L’étude du FSB (Financial Stability Board) pointe l’accroissement important des nominaux des produits dérivés qui présentent un risque systémique sur la stabilité des économies mondiales.

Le risque systémique prend des proportions considérables, alors que dans le même temps, des pans entiers de cet univers échappent au régulateur. Ce ne sont pas finalement les Hedge Funds qui sont les plus redoutables dans cette question du shadow banking. Les plus importants ont bien supporté la crise de liquidité et les plus petits, en faillite, n’ont fait que peu de dégâts chez leurs prêteurs. C’est l’accumulation d’acteurs financiers et leur fabrication de produits financiers non soumis aux régulateurs qui a causé le plus de dégâts. 

Des corrections à apporter

Aux États-Unis, une première salve régulatoire a vu le jour avec le Dodd-Frank Act. Si cette réforme ne vise pas directement le shadow banking, elle contient des dispositions qui améliorent le contrôle de certains de ses acteurs comme les Hedge Funds, surtout les broker-dealers et les agences de notation. Non seulement les 19 000 Hedge Funds sont désormais sous le contrôle du gendarme américain des marchés financiers, mais les produits titrisés seront encadrés et plus transparents.

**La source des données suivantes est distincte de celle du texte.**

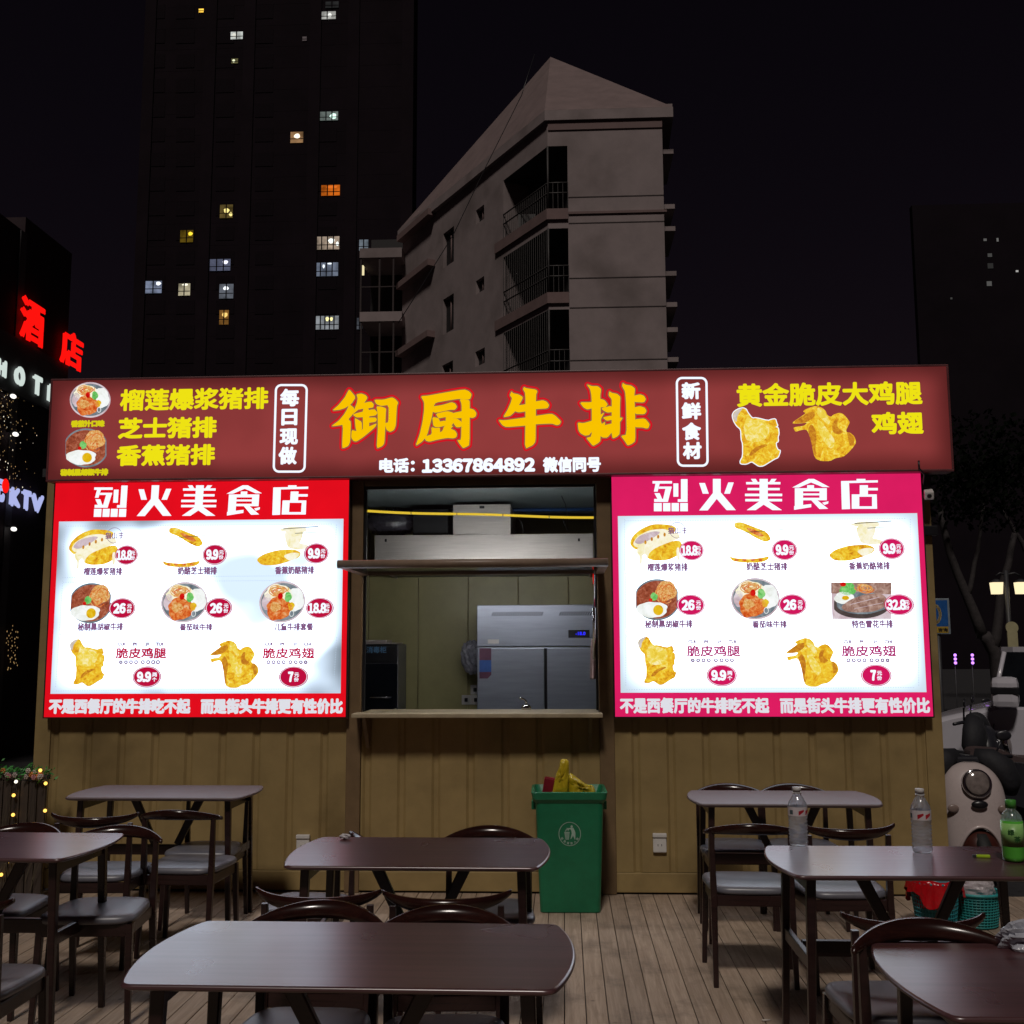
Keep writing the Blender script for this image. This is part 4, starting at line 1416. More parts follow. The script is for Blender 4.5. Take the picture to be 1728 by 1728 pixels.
def menu_box(dx, label, film, badge, capt, left):
    t_ = thing('menu_light_box', label, 'menu board', (0, 0, 0), 0, 'lit menu boxes flanking the window')
    x0, x1 = RX0 + dx, RX1 + dx
    m_ = MB()
    e = .008
    m_.box((x0 - e, MY - .002, MZ1), (x1 + e, -0.024, MZ1 + e))
    m_.box((x0 - e, MY - .002, MZ0 - e), (x1 + e, -0.024, MZ0))
    m_.box((x0 - e, MY - .002, MZ0 + .0005), (x0, -0.024, MZ1 - .0005))
    m_.box((x1, MY - .002, MZ0 + .0005), (x1 + e, -0.024, MZ1 - .0005))
    m_.box((x0 + .001, -0.05, MZ0 + .001), (x1 - .001, -0.026, MZ1 - .001))
    m_.build('box_frame', pmat('black_frame', (0.02, 0.012, 0.014), 0.4), t_)
    m_ = MB()
    m_.add([(x0, MY, MZ0), (x1, MY, MZ0), (x1, MY, MZ1), (x0, MY, MZ1)], [(0, 1, 2, 3)])
    m_.build('colour_face', film, t_)
    w0, w1 = (at(1042, 871, MY).x + at(1048, 1170, MY).x) / 2 + dx, (at(1547, 866, MY).x + at(1564, 1168, MY).x) / 2 + dx
    wz0, wz1 = (at(1048, 1169, MY).z + at(1564, 1168, MY).z) / 2, (at(1042, 871, MY).z + at(1547, 866, MY).z) / 2
    m_ = MB()
    m_.add([(w0, MY - .0015, wz0), (w1, MY - .0015, wz0), (w1, MY - .0015, wz1), (w0, MY - .0015, wz1)], [(0, 1, 2, 3)])
    m_.build('white_panel', M_white_film2 if left else M_white_film, t_)
    m_ = MB()
    for pl in TITLE:
        q = [at(1090 + x / 4.32, 810 + y / 4.32, MY) for x, y in pl]
        poly_on(m_, [(p.x + dx, p.z) for p in q], .0015, FM)
    m_.build('title_lettering', M_ywhite, t_)

    def T(body, a, b, c, d, mat, bold, name='lettering', dep=.003):
        return sign_text(body, a, b, c, d, mat, bold, t_, MY, FM, dep, name, dx)

    bo = .0062 if left else .0050
    T('不是西餐厅的牛排吃不起', 1046, 1298, 1177, 1204, M_slogan, bo, 'slogan')
    T('而是街头牛排更有性价比', 1316, 1569, 1177, 1204, M_slogan, bo, 'slogan')
    caps = [('榴莲爆浆猪排', 1092, 1161, 950, 964), ('奶酪芝士猪排', 1259, 1329, 949, 963), ('香蕉奶酪猪排', 1432, 1502, 948, 962),
            ('秘制黑胡椒牛排', 1088, 1169, 1046, 1060), ('番茄味牛排', 1269, 1328, 1047, 1060),
            (('儿童牛排套餐' if left else '特色雪花牛排'), 1437, 1507, 1046, 1060)]
    for c in caps:
        T(*c, capt, .0024, 'caption')
    T('脆皮鸡腿', 1159, 1249, 1089, 1108, M_capt2 if not left else M_badge, .0026, 'caption')
    T('脆皮鸡翅', 1420, 1512, 1089, 1108, M_capt2 if not left else M_badge, .0026, 'caption')
    m_ = MB()
    for bd, a, b in (('CUI', 1161, 1174), ('PI', 1188, 1195), ('JI', 1210.5, 1216.5), ('TUI', 1229, 1242), ('CUI', 1423, 1436), ('PI', 1450, 1457), ('JI', 1473.5, 1479.5), ('CHI', 1492, 1506)):
        q = px_box(a, b, 1080, 1086, MY)
        text_on(m_, bd, q[0] + dx, q[1] + dx, q[2], q[3], .003, FM, .0020)
    m_.build('pinyin', M_capt, t_)
    m_ = MB()
    for bx in (1169, 1431.5):
        for k, ofs in enumerate((0, 9, 18, 27, 39, 48.5, 57.5, 66)):
            p = at(bx + ofs, 1114.3, MY)
            r = 3.4 / 1800 * 7.4
            q = [(p.x + dx + r * math.cos(a * .5236), p.z + r * math.sin(a * .5236)) for a in range(12)]
            poly_on(m_, q, .003, FM, 0)
            q = [(p.x + dx + r * .45 * math.cos(a * 1.5708 + .785), p.z + r * .45 * math.sin(a * 1.5708 + .785)) for a in range(4)]
            poly_on(m_, q, .0035, FM, 1)
    m_.build('round_marks', [capt, M_white_film], t_)
    # dotted card borders
    m_ = MB()
    for (bx0, bx1, by0, by1) in ((1056, 1534, 877, 966), (1058, 1540, 974, 1064), (1058, 1548, 1072, 1162)):
        for k in range(int((bx1 - bx0) / 4.2)):
            for yy in (by0, by1):
                p = at(bx0 + k * 4.2, yy + (bx0 + k * 4.2 - 1300) * -.008, MY)
                m_.add([(p.x + dx - .0035, MY - .003, p.z - .002), (p.x + dx + .0035, MY - .003, p.z - .002), (p.x + dx + .0035, MY - .003, p.z + .002), (p.x + dx - .0035, MY - .003, p.z + .002)], [(0, 1, 2, 3)])
        for k in range(int((by1 - by0) / 4.2)):
            for xx in (bx0 - 2, bx1 + 2):
                p = at(xx, by0 + k * 4.2, MY)
                m_.add([(p.x + dx - .002, MY - .003, p.z - .0035), (p.x + dx + .002, MY - .003, p.z - .0035), (p.x + dx + .002, MY - .003, p.z + .0035), (p.x + dx - .002, MY - .003, p.z + .0035)], [(0, 1, 2, 3)])
    m_.build('dotted_border', M_dots, t_)
    # dishes
    for kd, a, b, c, d in (('durian', 1062, 1152, 884, 952), ('cheese', 1230, 1322, 881, 950), ('banana', 1397, 1504, 878, 948),
                           ('steak', 1073, 1144, 977, 1047), ('tomato', 1233, 1316, 975, 1046),
                           (('tomato', 1408, 1490, 974, 1046) if left else ('snow', 1402, 1504, 983, 1045)),
                           ('leg', 1076, 1142, 1074, 1156), ('wing', 1326, 1416, 1076, 1159)):
        picture(kd, a, b, c, d, t_, MY, FM, dx)
    # seal over the first dish
    m_ = MB()
    pc_ = at(1143, 895, MY)
    rr_ = 13 / 1800 * 7.35
    q = [(pc_.x + dx + rr_ * math.cos(a * .2618), pc_.z + rr_ * math.sin(a * .2618)) for a in range(24)]
    ribbon(m_, q, [(k, (k + 1) % 24) for k in range(24)], .0016, .0075, FM)
    q = px_box(1127, 1160, 890, 901, MY)
    text_on(m_, '猫山王', q[0] + dx, q[1] + dx, q[2], q[3], .0075, FM, .0012)
    m_.build('seal', M_capt, t_)
    # price badges
    for cx, cy, rx, ry, tx, un in ((1167, 929, 20, 17, '18.8', '元份'), (1323.5, 928, 21, 17.5, '9.9', '元份'), (1504, 926, 21, 17.5, '9.9', '元份'),
                                   (1165.5, 1021, 23, 17.5, '26', '元份'), (1337, 1020.5, 23, 17.5, '26', '元份'), (1516.5, 1020.5, 23.5, 17.5, '18.8' if left else '32.8', '元份'),
                                   (1217.5, 1139.5, 24.5, 17.5, '9.9', '两个'), (1478, 1139.5, 24.5, 17.5, '7', '元份')):
        m_ = MB()
        p = at(cx, cy, MY)
        k = 7.3 / 1800
        for s, dep, mi in ((1.0, .0085, 0), (.94, .0088, 1), (.90, .0091, 0)):
            poly_on(m_, ell(p.x + dx, p.z, rx * k * s, ry * k * s, 36), dep, FM, mi)
        n_ = len(tx)
        hw = {1: .20, 2: .48, 3: .52, 4: .68}[n_] * rx
        xc = cx - rx * .20
        q = px_box(xc - hw, xc + hw, cy - ry * .52, cy + ry * .52, MY)
        text_on(m_, tx, q[0] + dx, q[1] + dx, q[2], q[3], .0096, FM, .0050 if n_ < 4 else .0042, 1)
        for j, ch in enumerate(un):
            ux = cx + rx * (.56 if n_ != 1 else .22)
            q = px_box(ux - 4.2, ux + 4.2, cy - ry * .42 + j * 8.2, cy - ry * .42 + 7.4 + j * 8.2, MY)
            text_on(m_, ch, q[0] + dx, q[1] + dx, q[2], q[3], .0096, FM, .0011, 1)
        m_.build('price_badge', [badge, M_ywhite], t_)
    return t_


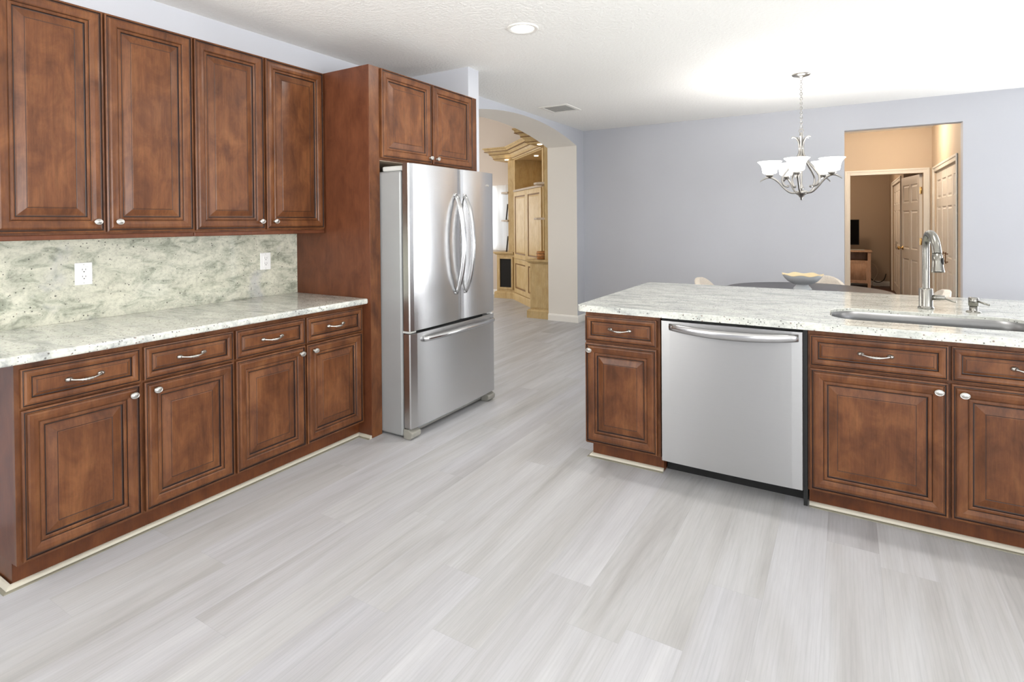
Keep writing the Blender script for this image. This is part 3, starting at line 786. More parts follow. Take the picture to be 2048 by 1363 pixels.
# soap dispenser
DX, DY = 0.526, 3.435
r = thing('soap_dispenser', 'small brushed nickel soap pump right of the faucet', 'soap dispenser', (DX, DY, CT1))
bm = B(); lathe(bm, [(0.029, CT1), (0.029, CT1+0.003), (0.026, CT1+0.006), (0.017, CT1+0.007), (0.0165, CT1+0.012), (0.0165, CT1+0.030)], (DX, DY, 0), 28); obj('base', bm, 'faucet_nickel', r)
bm = B(); lathe(bm, [(0.0165, CT1+0.030), (0.020, CT1+0.032), (0.020, CT1+0.068), (0.018, CT1+0.071), (0, CT1+0.072)], (DX, DY, 0), 28); obj('pump_head', bm, 'faucet_nickel', r)
bm = B(); tube(bm, [(DX+0.012, DY-0.006, CT1+0.056), (DX+0.03, DY-0.022, CT1+0.050), (DX+0.052, DY-0.042, CT1+0.043)], 0.0048, 12); obj('nozzle', bm, 'faucet_nickel', r)

# ---------------------------------------------------------------- dishwasher
r = thing('dishwasher', 'stainless dishwasher with a bowed bar handle between the peninsula cabinets', 'dishwasher', (-0.478, 3.1, 0))
bm = B(); box(bm, -0.806, -0.152, PY+0.01, 3.44, 0.10, 0.812); obj('tub', bm, 'black', r)
DX0, DX1, DYf = -0.801, -0.165, 2.772
pts = [(DX0, PY+0.008), (DX1, PY+0.008)]
n = 14; fp = []
for k in range(n+1):
    s = 1 - 2*k/n; fp.append(((DX0+DX1)/2 + s*(DX1-DX0)/2, DYf - 0.006*(1-s*s) + (0.008 if abs(s) > .999 else 0)))
fp.insert(1, (fp[0][0]-0.003, fp[0][1]-0.007)); fp.insert(-1, (fp[-1][0]+0.003, fp[-1][1]-0.007))
bm = B(); prism(bm, pts + fp, 'z', 0.092, 0.799); dd = obj('door', bm, 'steel_dw', r, loc=(-0.48, PY, 0.1))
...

Cependant de nombreux acteurs (comme les fonds monétaires) et instruments financiers, qui interviennent dans le refinancement à court terme des institutions, sont laissés hors du champ d’application de la loi, ce qui pourrait permettre au shadow banking d’adapter son fonctionnement aux faiblesses de la régulation.

La crise de la dette, la crise des dettes ne fait que commencer si aucune action coordonnée n’est entreprise.

Beaucoup militent, Européens en tête, pour que les institutions non régulées soient couvertes par les contraintes de Bâle III, de même  que les niveaux de fonds propres et de leviers proposés. C’est la seule issue plausible, sachant que la taille des actifs gérés par la banque de l’ombre dépasse celle du secteur bancaire traditionnel.